(WRITTEN EXERCISE):
Spot each line in the records below where the word "pixels" occurs, then copy it.

(THE RECORDS):
○ ○ ○
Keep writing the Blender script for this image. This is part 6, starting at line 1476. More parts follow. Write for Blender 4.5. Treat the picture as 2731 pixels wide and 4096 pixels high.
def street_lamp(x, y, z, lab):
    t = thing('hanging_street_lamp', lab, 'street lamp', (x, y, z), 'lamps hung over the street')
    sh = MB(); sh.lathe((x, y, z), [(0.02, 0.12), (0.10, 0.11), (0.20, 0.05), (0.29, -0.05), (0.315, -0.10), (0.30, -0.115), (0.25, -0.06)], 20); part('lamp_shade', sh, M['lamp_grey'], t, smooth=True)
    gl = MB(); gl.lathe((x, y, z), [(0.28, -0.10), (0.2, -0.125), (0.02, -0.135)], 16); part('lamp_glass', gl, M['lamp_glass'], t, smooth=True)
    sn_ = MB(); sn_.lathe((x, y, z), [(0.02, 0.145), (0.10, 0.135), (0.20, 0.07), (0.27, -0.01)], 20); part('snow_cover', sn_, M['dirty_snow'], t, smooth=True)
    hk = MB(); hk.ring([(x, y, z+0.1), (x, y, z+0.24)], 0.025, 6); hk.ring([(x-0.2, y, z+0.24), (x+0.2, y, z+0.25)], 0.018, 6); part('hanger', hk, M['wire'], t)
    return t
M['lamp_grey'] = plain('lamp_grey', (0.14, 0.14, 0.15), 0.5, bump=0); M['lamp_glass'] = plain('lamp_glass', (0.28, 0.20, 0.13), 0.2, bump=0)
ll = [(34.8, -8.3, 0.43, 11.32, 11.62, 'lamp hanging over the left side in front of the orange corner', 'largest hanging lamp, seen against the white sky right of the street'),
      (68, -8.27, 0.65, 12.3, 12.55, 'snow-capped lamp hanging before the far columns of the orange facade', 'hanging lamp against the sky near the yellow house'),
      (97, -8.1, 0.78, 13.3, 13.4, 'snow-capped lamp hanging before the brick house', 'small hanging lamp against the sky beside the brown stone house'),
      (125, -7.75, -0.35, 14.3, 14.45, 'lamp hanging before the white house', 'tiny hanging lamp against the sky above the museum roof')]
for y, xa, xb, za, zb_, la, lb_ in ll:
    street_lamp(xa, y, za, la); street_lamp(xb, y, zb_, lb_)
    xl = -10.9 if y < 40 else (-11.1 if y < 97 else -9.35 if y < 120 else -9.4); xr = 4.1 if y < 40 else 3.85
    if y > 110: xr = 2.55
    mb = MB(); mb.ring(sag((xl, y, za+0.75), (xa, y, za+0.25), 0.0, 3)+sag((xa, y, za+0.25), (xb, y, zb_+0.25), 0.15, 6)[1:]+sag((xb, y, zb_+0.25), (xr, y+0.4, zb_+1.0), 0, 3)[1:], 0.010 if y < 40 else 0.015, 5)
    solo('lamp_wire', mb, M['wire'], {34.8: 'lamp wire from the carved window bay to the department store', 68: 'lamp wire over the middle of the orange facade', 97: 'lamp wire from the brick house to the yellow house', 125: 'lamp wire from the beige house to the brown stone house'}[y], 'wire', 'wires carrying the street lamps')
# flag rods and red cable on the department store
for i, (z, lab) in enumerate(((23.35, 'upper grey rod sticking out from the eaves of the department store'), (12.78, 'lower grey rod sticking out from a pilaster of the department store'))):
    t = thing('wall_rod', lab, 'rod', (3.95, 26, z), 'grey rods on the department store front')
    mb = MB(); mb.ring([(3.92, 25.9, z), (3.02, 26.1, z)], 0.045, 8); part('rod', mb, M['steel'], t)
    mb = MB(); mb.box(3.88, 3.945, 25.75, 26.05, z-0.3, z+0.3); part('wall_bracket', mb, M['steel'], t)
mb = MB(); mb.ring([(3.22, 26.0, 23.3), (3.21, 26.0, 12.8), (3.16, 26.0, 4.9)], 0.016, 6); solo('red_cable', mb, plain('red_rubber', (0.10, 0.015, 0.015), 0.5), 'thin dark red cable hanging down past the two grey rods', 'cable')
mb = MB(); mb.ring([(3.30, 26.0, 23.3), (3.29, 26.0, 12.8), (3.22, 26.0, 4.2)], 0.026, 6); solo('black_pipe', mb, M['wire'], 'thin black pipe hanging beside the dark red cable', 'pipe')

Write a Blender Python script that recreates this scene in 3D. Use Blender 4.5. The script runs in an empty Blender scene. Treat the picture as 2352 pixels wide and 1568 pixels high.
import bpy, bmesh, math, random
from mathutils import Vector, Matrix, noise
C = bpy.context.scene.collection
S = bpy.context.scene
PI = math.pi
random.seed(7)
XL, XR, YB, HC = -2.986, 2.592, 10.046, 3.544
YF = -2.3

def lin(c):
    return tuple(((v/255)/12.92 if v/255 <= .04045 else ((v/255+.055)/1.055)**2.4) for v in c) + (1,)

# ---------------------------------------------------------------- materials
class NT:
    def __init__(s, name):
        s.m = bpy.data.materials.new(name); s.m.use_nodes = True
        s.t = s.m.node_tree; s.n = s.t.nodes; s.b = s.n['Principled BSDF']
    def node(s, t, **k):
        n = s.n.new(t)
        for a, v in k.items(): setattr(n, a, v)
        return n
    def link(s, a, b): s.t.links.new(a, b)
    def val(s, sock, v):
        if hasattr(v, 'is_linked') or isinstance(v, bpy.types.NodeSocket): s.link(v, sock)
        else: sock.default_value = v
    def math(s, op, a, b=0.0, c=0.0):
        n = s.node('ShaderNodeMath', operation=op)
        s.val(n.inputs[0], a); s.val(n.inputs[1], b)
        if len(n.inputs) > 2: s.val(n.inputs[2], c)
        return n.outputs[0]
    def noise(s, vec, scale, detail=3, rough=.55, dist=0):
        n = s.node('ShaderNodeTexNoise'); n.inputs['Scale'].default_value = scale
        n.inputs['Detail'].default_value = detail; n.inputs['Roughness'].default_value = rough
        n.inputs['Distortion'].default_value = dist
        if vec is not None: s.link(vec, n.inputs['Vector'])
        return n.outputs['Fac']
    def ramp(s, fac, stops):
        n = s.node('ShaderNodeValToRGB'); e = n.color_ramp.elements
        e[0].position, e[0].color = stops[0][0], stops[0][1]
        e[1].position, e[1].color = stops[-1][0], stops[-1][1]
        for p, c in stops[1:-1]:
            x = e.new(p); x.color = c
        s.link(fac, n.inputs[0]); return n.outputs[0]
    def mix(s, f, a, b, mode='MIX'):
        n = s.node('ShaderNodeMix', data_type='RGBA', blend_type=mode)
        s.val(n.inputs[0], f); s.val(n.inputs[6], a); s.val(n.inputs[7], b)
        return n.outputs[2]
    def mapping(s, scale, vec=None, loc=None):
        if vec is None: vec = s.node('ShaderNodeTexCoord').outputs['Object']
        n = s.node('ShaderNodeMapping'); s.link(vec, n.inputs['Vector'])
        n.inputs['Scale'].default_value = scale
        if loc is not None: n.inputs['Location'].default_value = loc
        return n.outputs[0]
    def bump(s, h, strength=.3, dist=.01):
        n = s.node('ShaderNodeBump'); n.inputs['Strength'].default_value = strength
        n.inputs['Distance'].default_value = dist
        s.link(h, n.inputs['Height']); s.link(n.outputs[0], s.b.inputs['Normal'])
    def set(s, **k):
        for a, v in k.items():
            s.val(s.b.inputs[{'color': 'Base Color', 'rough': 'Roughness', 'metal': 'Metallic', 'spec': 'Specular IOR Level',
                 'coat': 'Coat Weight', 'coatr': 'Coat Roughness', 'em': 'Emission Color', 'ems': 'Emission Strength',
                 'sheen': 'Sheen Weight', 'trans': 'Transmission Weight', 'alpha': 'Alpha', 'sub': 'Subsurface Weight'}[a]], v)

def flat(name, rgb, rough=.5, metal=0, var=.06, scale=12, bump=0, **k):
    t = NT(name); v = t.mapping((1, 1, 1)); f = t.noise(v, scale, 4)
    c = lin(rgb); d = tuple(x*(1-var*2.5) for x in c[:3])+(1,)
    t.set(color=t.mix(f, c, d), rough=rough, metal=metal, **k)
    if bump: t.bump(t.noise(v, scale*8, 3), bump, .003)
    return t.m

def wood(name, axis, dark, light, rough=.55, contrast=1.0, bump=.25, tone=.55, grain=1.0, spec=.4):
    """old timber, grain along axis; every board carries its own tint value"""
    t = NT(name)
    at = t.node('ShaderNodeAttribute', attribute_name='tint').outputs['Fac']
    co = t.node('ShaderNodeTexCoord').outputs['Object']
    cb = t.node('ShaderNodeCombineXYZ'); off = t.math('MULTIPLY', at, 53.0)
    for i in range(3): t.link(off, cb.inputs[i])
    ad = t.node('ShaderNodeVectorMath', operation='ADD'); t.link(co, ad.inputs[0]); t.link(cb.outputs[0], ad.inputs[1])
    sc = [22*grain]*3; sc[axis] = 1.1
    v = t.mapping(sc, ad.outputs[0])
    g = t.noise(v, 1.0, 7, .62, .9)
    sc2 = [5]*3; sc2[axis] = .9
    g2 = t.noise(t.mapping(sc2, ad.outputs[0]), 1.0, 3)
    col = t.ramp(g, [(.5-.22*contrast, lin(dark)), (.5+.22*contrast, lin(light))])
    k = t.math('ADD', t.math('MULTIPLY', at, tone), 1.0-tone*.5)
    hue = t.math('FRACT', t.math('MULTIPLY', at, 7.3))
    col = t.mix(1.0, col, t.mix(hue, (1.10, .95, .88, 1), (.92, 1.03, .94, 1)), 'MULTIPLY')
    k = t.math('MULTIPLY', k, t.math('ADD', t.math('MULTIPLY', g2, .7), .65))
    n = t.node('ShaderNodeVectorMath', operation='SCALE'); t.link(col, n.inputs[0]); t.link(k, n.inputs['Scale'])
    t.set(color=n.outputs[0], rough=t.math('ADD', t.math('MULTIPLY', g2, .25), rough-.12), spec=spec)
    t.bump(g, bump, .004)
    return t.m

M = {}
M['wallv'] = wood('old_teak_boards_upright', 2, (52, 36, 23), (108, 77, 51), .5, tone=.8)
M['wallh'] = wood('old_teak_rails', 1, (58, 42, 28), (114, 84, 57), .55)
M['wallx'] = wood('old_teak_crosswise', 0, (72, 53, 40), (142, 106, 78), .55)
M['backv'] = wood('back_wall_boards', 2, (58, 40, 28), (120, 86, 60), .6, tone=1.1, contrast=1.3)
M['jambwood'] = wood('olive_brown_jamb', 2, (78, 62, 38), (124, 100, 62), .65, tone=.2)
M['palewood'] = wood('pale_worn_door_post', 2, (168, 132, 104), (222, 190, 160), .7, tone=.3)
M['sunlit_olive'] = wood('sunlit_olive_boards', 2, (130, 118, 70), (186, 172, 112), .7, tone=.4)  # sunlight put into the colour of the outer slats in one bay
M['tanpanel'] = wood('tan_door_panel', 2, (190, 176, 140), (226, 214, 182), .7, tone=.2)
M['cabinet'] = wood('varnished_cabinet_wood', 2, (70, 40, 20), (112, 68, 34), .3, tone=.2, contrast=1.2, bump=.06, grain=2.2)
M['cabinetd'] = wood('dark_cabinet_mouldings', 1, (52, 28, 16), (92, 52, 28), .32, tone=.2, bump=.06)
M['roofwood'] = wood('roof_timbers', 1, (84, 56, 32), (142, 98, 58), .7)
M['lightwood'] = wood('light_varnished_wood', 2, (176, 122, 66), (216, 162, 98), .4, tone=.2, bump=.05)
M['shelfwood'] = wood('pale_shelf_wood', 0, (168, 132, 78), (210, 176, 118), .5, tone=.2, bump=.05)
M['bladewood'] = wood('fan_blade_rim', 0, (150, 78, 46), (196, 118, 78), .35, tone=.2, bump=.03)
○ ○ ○
(TASK RESPONSE):
Keep writing the Blender script for this image. This is part 6, starting at line 1476. More parts follow. Write for Blender 4.5. Treat the picture as 2731 pixels wide and 4096 pixels high.
Write a Blender Python script that recreates this scene in 3D. Use Blender 4.5. The script runs in an empty Blender scene. Treat the picture as 2352 pixels wide and 1568 pixels high.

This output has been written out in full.